Concepts

This section introduces the key concepts used in smif. smif has been developed for research into the connections between infrastructure systems, so the examples here are drawn from water supply and energy systems.

If you prefer a more hands-on approach, try starting with the sample project in Getting Started.

Simulation Models

At the core of smif are the simulation models which we want to connect.

A SectorModel represents a simulation model, and provides a uniform API to other parts of smif.

System-of-Systems Models

A system-of-systems model is collection of connected simulation models, represented by SosModel.

Inputs, Outputs and Parameters - Using ‘Spec’ for Metadata

A simulation model receives inputs and parameters and produces outputs.

A Spec defines the name, units, absolute and expected ranges, dimensions and default values of each input, output and parameter.

Each input, output or parameter may be defined over multiple dimensions.

Dimensions

A dimension is indexed by Coordinates - these might be spatial (a set of regions), temporal (a set of intervals) or categorical.

Scenarios

A scenario defines data which can be used as input to simulation models. The data that a scenario provides is defined by a Spec in the same way as model outputs.

A scenario has at least one variant. A scenario with several variants could be used to explore different possibilities for uncertain exogenous quantities.

For example, a climate scenario might have variants for each of the representative concentration pathways (RCPs), where each variant provides data for temperature, precipitation and insolation.

Narratives

A narrative defines data which can be used to provide parameters to simulation models.

Like a scenario, a narrative has at least one variant. However, it is possible to compose multiple narrative variants, where values may be overridden as defined by the order in which variants are selected.

If a model parameter is not provided by any narrative, smif will fall back to providing the default value for that parameter, as defined by its spec.

Dependencies

A dependency represents the link between a data source and the place it is required. A simulation model input might depend on the output of another simulation model, or on data from a scenario.

smif won’t do any data processing behind the scenes, so dependencies can only link inputs and outputs where the metadata match exactly on units, dtype and dimensions. It is okay for names and suggested ranges not to match. For example, a model providing ‘regional_gva’ can be happily be connected to an input called ‘rGVA’ as long as the rest of the spec matches.

Adaptors

When models need to exchange data, the units or dimensions used might not match exactly. For example, one model might provide residential and commercial electricity demand in MWh on an hourly basis, per Local Authority District, where another model needs to know total electricity demand in GWh, per NUTS3 region.

An Adaptor can convert between units, or aggregate or disaggregate along dimensions. Various presets are available in smif.convert.

Interventions

Interventions change how a simulated system operates.

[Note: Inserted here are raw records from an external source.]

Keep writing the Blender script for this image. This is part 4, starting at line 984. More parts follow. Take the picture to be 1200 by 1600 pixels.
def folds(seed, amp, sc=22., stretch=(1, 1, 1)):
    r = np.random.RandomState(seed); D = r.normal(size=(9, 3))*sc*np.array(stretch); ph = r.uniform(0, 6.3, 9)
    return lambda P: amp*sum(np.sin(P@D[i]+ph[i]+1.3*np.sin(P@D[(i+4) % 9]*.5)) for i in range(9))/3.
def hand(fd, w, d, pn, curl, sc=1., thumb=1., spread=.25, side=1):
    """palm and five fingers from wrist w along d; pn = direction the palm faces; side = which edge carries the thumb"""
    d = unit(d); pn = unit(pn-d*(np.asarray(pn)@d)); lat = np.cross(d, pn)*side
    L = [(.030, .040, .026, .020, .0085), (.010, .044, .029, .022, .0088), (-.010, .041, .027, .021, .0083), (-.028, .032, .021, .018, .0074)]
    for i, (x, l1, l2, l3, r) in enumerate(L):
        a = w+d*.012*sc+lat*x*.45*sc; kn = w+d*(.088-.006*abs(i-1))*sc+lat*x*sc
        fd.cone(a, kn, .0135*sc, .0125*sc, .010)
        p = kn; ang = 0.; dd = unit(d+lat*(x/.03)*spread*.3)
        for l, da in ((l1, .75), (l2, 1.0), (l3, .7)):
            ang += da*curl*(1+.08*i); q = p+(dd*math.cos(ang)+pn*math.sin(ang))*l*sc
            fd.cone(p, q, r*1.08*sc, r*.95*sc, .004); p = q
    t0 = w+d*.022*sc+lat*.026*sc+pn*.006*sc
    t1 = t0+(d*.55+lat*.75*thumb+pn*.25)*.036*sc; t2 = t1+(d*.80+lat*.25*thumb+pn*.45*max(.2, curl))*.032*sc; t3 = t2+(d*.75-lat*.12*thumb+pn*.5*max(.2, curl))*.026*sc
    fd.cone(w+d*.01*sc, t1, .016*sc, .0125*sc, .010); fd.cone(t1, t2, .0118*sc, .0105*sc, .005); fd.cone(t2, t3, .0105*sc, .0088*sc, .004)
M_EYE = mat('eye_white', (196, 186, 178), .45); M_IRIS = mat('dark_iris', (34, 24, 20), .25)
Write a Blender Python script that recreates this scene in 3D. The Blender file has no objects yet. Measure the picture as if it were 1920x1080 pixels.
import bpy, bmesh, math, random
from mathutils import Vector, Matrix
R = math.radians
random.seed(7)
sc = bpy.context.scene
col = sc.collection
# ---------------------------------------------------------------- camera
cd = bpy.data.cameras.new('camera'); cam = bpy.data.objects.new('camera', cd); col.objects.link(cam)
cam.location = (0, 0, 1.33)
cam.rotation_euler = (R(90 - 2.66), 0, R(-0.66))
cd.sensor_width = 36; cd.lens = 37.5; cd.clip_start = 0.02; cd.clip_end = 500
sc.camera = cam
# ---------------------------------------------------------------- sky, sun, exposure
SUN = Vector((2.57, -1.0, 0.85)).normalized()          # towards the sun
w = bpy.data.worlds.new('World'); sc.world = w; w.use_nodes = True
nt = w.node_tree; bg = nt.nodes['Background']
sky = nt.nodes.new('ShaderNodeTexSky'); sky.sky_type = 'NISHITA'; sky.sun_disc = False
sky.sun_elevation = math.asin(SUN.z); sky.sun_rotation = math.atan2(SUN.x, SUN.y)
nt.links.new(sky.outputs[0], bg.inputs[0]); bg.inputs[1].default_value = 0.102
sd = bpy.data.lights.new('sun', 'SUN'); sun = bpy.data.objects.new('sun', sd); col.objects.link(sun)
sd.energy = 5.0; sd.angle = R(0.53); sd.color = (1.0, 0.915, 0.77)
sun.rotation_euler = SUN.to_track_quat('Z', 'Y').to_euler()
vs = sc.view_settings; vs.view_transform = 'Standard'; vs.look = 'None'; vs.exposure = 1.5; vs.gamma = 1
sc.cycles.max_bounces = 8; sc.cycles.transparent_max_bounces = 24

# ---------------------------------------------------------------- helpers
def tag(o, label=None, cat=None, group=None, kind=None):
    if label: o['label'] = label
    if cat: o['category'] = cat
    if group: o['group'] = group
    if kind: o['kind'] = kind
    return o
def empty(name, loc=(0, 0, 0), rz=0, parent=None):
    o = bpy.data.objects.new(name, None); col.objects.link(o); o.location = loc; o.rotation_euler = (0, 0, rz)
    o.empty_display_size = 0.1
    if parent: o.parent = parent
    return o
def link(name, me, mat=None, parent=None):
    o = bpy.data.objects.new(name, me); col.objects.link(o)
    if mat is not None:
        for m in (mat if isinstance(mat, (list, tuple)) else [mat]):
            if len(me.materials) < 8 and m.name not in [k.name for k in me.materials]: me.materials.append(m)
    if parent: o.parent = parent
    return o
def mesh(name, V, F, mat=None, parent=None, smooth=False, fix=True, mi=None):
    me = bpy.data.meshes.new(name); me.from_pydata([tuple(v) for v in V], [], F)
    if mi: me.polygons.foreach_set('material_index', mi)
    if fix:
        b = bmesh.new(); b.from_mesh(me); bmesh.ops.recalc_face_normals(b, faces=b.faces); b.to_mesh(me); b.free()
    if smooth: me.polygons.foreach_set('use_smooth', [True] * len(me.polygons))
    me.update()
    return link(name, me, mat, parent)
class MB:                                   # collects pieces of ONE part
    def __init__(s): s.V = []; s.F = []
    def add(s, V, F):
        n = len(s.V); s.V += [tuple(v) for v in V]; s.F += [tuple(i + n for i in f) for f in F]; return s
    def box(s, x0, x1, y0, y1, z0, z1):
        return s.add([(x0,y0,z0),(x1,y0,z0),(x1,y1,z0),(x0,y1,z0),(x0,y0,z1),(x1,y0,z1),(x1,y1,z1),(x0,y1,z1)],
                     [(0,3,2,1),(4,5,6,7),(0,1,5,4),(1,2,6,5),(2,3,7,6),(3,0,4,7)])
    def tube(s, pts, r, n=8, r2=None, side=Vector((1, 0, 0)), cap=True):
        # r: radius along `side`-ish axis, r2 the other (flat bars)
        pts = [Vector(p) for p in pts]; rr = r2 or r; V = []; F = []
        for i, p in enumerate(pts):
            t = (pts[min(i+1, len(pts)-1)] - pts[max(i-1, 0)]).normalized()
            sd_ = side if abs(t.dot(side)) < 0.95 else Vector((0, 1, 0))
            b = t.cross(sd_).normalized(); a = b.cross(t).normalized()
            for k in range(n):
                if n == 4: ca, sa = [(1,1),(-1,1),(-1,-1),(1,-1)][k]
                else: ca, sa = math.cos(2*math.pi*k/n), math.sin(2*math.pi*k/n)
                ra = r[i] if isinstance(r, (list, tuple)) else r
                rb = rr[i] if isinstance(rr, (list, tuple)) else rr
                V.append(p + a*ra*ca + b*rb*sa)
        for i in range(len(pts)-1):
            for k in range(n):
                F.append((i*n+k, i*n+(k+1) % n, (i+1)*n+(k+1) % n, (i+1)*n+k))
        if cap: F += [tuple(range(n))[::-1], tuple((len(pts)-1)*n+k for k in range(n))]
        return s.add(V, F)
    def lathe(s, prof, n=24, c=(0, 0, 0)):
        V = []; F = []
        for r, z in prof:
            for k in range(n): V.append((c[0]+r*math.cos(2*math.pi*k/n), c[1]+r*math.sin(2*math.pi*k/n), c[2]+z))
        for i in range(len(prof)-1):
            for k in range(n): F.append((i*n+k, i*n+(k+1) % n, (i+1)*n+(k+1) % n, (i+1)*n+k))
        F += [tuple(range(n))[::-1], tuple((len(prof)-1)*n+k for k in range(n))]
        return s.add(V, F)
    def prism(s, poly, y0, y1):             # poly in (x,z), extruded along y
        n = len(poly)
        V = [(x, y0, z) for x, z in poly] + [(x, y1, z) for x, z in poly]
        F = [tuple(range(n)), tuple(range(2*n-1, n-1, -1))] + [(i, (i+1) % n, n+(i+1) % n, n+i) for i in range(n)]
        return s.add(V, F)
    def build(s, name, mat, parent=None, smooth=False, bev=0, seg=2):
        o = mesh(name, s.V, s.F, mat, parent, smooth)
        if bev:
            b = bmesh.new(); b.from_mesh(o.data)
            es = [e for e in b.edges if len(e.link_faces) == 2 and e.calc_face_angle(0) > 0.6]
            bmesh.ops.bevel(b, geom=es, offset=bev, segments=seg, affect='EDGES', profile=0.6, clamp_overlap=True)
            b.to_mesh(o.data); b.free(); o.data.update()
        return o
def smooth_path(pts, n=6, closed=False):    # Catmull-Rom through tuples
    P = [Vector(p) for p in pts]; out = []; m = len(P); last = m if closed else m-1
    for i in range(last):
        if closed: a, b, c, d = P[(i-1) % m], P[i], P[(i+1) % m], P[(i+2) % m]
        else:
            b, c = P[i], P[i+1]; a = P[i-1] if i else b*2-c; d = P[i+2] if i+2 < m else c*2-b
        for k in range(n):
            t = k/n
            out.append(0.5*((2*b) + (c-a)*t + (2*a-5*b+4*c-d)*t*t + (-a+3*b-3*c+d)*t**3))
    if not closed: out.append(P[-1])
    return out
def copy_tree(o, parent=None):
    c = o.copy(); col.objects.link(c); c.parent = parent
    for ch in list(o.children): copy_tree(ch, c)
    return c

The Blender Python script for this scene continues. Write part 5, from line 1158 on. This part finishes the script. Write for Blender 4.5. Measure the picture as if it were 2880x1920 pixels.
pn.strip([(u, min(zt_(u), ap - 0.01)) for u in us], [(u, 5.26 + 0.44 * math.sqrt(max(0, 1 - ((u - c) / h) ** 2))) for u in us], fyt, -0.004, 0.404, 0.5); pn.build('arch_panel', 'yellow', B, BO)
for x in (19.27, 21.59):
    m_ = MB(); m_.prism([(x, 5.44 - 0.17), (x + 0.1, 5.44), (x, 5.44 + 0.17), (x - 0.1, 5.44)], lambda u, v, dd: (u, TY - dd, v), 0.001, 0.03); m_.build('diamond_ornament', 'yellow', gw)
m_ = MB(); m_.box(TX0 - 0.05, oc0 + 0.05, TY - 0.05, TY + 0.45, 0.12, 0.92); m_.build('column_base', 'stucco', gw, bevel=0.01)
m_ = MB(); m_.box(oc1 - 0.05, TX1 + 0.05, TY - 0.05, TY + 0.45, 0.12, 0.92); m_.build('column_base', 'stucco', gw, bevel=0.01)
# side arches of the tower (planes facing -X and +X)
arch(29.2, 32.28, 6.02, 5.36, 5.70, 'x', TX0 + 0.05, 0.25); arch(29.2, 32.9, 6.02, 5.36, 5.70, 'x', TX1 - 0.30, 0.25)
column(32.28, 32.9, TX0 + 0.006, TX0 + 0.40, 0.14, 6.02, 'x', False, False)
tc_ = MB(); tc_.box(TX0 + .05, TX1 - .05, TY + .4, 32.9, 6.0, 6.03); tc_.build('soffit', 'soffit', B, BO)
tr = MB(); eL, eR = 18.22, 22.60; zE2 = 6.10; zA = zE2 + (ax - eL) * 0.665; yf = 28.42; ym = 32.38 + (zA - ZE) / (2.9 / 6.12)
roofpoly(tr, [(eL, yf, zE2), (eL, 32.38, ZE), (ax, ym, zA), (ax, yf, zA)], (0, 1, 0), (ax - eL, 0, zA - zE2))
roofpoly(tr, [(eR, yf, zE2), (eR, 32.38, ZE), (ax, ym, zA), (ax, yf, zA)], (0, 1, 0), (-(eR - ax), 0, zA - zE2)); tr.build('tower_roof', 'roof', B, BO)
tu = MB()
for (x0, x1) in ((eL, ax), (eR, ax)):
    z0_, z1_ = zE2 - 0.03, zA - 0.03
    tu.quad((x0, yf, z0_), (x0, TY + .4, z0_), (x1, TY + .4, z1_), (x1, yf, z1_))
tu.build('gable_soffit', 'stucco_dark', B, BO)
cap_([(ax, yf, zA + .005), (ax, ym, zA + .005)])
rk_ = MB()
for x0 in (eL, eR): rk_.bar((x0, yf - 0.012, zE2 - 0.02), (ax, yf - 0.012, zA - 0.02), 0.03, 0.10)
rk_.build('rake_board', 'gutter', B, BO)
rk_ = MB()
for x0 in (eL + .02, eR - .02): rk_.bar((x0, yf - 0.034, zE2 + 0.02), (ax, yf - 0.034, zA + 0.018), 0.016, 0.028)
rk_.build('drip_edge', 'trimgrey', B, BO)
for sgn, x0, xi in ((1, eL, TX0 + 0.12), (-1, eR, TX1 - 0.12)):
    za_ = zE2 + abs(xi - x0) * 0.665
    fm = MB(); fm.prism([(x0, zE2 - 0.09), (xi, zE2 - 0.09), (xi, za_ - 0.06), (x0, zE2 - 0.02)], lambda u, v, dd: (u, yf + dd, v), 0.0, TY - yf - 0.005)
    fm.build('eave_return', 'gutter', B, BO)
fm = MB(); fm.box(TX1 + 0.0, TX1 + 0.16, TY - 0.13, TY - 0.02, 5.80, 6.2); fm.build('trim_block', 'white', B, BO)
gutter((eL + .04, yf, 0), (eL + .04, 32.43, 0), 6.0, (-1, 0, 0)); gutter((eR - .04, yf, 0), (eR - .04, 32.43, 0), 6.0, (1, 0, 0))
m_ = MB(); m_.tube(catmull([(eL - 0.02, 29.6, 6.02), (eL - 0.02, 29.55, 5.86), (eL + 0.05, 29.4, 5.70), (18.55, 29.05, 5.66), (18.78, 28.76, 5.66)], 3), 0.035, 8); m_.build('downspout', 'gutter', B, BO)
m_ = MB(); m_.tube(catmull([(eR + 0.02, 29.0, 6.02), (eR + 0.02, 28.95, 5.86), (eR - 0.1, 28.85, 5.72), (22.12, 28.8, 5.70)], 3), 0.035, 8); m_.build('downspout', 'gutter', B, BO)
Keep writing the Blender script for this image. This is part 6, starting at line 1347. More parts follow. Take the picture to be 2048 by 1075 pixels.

An intervention can represent building or upgrading a physical thing (like a reservoir or power station), or could be something less tangible like imposing a congestion charging zone over a city centre.

A system of interest can in principle be composed entirely of a series of interventions. For example, the electricity generation and transmission system is composed of a set of generation sites (power stations, wind farms…), transmission lines and bus bars.

Decision Models

smif makes a sharp distinction between simulating the operation of a system, and deciding on which interventions to introduce to meet goals or constraints on the whole system-of-systems.

A decision model might use one of three approaches: a fully specified approach (testing a given planning pipeline), a rule based approach (using some heuristic rules), or an optimisation approach.

In each of these three approaches, the decision model provides a bundle of interventions and planning timesteps, which are then simulated, after which the decision model may request further simulation of different timesteps and/or combinations of interventions.

Model Runs

A model run brings together all of the above:

  • a system-of-systems model, comprising:
    • simulation models
    • scenarios, providing input data
    • dependencies, connecting inputs and outputs
    • narratives, providing parameter values
  • the choice of which scenario and narrative variants to use
  • decision models
  • the choice of which strategy configurations to use

A project might develop several sets of model runs, perhaps in order to methodically explore combinations of scenarios and strategies, or to run different combinations of models against a shared library of scenarios.